**EXERCISE REQUIREMENTS:** You are to retype all of the data exactly as it appears.

**PROVIDED MATERIAL:**
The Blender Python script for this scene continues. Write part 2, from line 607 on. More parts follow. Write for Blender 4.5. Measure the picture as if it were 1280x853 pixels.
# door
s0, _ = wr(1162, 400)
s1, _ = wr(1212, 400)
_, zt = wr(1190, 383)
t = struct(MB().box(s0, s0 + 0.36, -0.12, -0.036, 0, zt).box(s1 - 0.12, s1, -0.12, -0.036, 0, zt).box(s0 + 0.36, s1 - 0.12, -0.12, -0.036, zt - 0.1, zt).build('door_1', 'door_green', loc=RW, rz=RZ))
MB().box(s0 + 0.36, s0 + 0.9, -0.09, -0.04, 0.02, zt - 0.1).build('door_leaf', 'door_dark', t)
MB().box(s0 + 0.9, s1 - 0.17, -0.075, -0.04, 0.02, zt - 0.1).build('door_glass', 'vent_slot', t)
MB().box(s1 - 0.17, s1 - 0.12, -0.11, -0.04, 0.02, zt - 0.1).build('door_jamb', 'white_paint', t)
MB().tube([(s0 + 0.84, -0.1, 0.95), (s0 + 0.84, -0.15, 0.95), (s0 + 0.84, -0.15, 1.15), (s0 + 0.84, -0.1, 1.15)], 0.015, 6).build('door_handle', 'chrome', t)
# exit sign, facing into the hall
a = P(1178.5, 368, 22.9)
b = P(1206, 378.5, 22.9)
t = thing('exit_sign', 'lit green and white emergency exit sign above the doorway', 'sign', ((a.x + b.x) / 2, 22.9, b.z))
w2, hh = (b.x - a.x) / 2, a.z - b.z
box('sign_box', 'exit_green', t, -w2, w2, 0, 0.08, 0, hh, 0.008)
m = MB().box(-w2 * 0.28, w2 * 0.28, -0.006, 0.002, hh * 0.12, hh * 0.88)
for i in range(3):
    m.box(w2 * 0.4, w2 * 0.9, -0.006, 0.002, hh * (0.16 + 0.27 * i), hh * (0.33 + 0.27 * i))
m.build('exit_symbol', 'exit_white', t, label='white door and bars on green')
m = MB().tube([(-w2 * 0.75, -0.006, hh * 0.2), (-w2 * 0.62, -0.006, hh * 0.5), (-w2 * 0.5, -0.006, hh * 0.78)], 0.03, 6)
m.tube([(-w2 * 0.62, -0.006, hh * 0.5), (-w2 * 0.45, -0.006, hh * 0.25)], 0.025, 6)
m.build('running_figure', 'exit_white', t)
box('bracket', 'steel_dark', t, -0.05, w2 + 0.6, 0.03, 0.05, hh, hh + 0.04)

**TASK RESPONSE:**
The Blender Python script for this scene continues. Write part 2, from line 607 on. More parts follow. Write for Blender 4.5. Measure the picture as if it were 1280x853 pixels.
# door
s0, _ = wr(1162, 400)
s1, _ = wr(1212, 400)
_, zt = wr(1190, 383)
t = struct(MB().box(s0, s0 + 0.36, -0.12, -0.036, 0, zt).box(s1 - 0.12, s1, -0.12, -0.036, 0, zt).box(s0 + 0.36, s1 - 0.12, -0.12, -0.036, zt - 0.1, zt).build('door_1', 'door_green', loc=RW, rz=RZ))
MB().box(s0 + 0.36, s0 + 0.9, -0.09, -0.04, 0.02, zt - 0.1).build('door_leaf', 'door_dark', t)
MB().box(s0 + 0.9, s1 - 0.17, -0.075, -0.04, 0.02, zt - 0.1).build('door_glass', 'vent_slot', t)
MB().box(s1 - 0.17, s1 - 0.12, -0.11, -0.04, 0.02, zt - 0.1).build('door_jamb', 'white_paint', t)
MB().tube([(s0 + 0.84, -0.1, 0.95), (s0 + 0.84, -0.15, 0.95), (s0 + 0.84, -0.15, 1.15), (s0 + 0.84, -0.1, 1.15)], 0.015, 6).build('door_handle', 'chrome', t)
# exit sign, facing into the hall
a = P(1178.5, 368, 22.9)
b = P(1206, 378.5, 22.9)
t = thing('exit_sign', 'lit green and white emergency exit sign above the doorway', 'sign', ((a.x + b.x) / 2, 22.9, b.z))
w2, hh = (b.x - a.x) / 2, a.z - b.z
box('sign_box', 'exit_green', t, -w2, w2, 0, 0.08, 0, hh, 0.008)
m = MB().box(-w2 * 0.28, w2 * 0.28, -0.006, 0.002, hh * 0.12, hh * 0.88)
for i in range(3):
    m.box(w2 * 0.4, w2 * 0.9, -0.006, 0.002, hh * (0.16 + 0.27 * i), hh * (0.33 + 0.27 * i))
m.build('exit_symbol', 'exit_white', t, label='white door and bars on green')
m = MB().tube([(-w2 * 0.75, -0.006, hh * 0.2), (-w2 * 0.62, -0.006, hh * 0.5), (-w2 * 0.5, -0.006, hh * 0.78)], 0.03, 6)
m.tube([(-w2 * 0.62, -0.006, hh * 0.5), (-w2 * 0.45, -0.006, hh * 0.25)], 0.025, 6)
m.build('running_figure', 'exit_white', t)
box('bracket', 'steel_dark', t, -0.05, w2 + 0.6, 0.03, 0.05, hh, hh + 0.04)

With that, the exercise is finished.